Volvió a pasar, esta vez en una esquina de Avellaneda donde ella vuelve cada tanto. Y nada ni nadie podrá explicarle por qué ese hombre que revolvía el café con parsimonia en un bar de la avenida Mitre tenía la sonrisa, la mirada y las manos idénticas a las de su padre. Se quedó largos minutos mirándolo, como si la tarde hubiese quedado anclada en aquellos antiguos suelos de Barracas al Sud y en los gestos de ese anciano, repetidos como relámpagos en su memoria emotiva. O como si las manos de ese desconocido, grandes, generosas, tal vez tibias, la ayudasen -como antes- a cruzar la calle Palaá para ir a la escuela. O la llevasen a la cancha de Independiente, entre una multitud desbocada de hinchas, y ante cada gol de Bochini esas mismas manos le apretaran nuevamente sus mejillas como dos paréntesis, para luego coronarle la frente con un beso.

Hace un tiempo, otro relámpago del azar iluminó por unos instantes un par de baldosas ubicadas del otro lado del Riachuelo, en el barrio de Monserrat. Ocurrió frente a un quiosco de diarios, un día soleado de septiembre, a unas cuadras del Congreso de la Nación. Allí, parado dentro de un sobretodo gris, un hombre con una pequeña giba en su espalda la envolvió de pronto con un aroma familiar. No olía al Heno de Pravia de los pañuelos de su padre, ni a su crema de afeitar con fragancia a sándalo. En esas dos baldosas había olor a abrigo gastado, esos que suelen guardarse en el placard verano tras verano.
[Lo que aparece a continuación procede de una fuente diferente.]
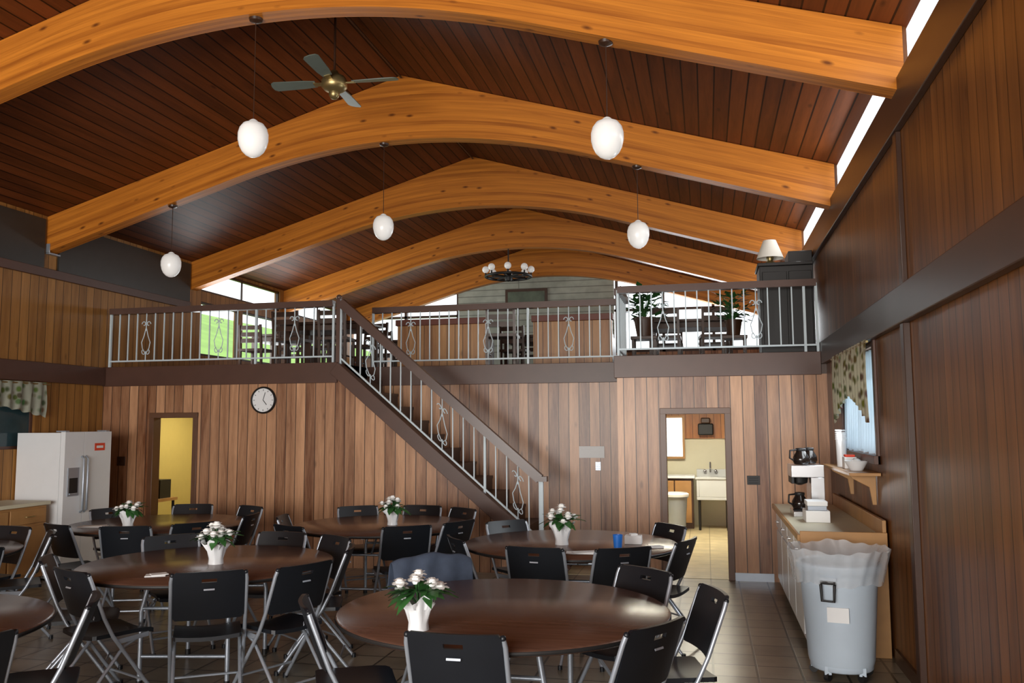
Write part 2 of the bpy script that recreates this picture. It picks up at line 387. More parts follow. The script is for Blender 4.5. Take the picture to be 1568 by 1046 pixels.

Ese hombre, atrapado en primavera en sus ropas de invierno, tenía olor a abuelo: el aroma de su padre durante los últimos otoños de su vida.

La visión y la memoria olfativa de seres queridos que ya no están puede ser algo mucho más común de lo que se cree. No a la manera del Sexto Sentido de Shyamalan, sino a lo que Sigmund Freud llamó “psicosis delirante”: una alucinación provocada por el dolor de las ausencias, una especie de locura momentánea que nos lleva a ver el rostro, oír la voz u oler el aroma de nuestros afectos desaparecidos. El remedio para esto, según explicó Freud en su ensayo de 1917 Duelo y Melancolía, es cortar los lazos que nos unen al difunto y dejar que las visiones se vayan.

Estos “fantasmas”, sin embargo, pueden ser también amigos y protectores. En Un cuento de Navidad de Charles Dickens, los fantasmas de las Navidades presentes, pasadas y futuras ayudan a Ebenezer Scrooge a enmendar su mala conducta antes de que sea demasiado tarde. En Sexto sentido, el personaje de Bruce Willis ayuda a un niño a encontrar la paz.

A veces, reconforta pensar que los seres queridos fallecidos están ahí, cuidándonos. Y salimos a la calle con la emoción virgen de los viajeros que buscan inconscientemente algo secreto y alguna sorpresa en cada esquina del mundo. Una música que nos saque del tiempo o un perfume que nos lleve a mares lejanos y nos devuelva la mejor postal de la infancia.